To me, the question revealed a couple of assumptions. First, that the most important knowledge is proto-scientific, technical and in the main, rational. And, as a natural consequence, that it is the most recent theories, the ‘latest research’ we should pay most attention to. These assumptions are, I think, very widespread, which is what made it a natural question to ask. I also think they are mistaken. So I answered with another question.

‘Why would you ignore the collected wisdom of thousands of years of human inquiry?’ I replied.

We are easily seduced by novelty and recency and can quickly become ‘fashionistas’ of thought. This is upside down.
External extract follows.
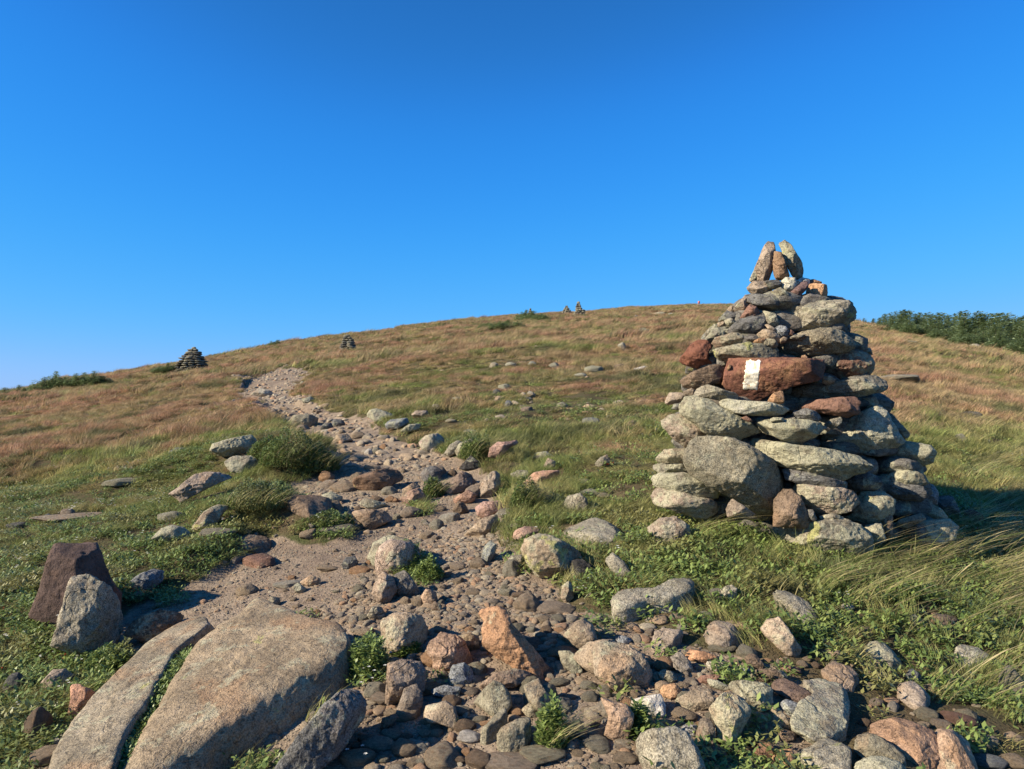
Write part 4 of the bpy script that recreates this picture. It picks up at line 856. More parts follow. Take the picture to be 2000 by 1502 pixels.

My feeling is that there is a kind of inverse law in play, along the lines of ‘the more recent it is, the more likely it is to be trivial or inconsequential’.

If you are grappling with anything that involves a consideration of human nature (and frankly, who isn’t?), if you are looking for deep understanding, for an explanation of why we act as we do, then you are going to need, at the very least, to include the long view of human thought.

It is a bit like biomimicry. Yes, it is a nascent field, but biomimicry bases itself on three billion years of research in the massive R&D lab that is ‘life on planet earth’. Surely the collective wisdom of thinkers and doers throughout the ages is more likely to hold solutions to important human issues than an up to the minute MBA?

So, if you want to learn proper grown up stuff then the old ideas are the best. Or to put the same thing the other way around, that if you only concern yourself only with new learning, you are unlikely to come across anything that is great.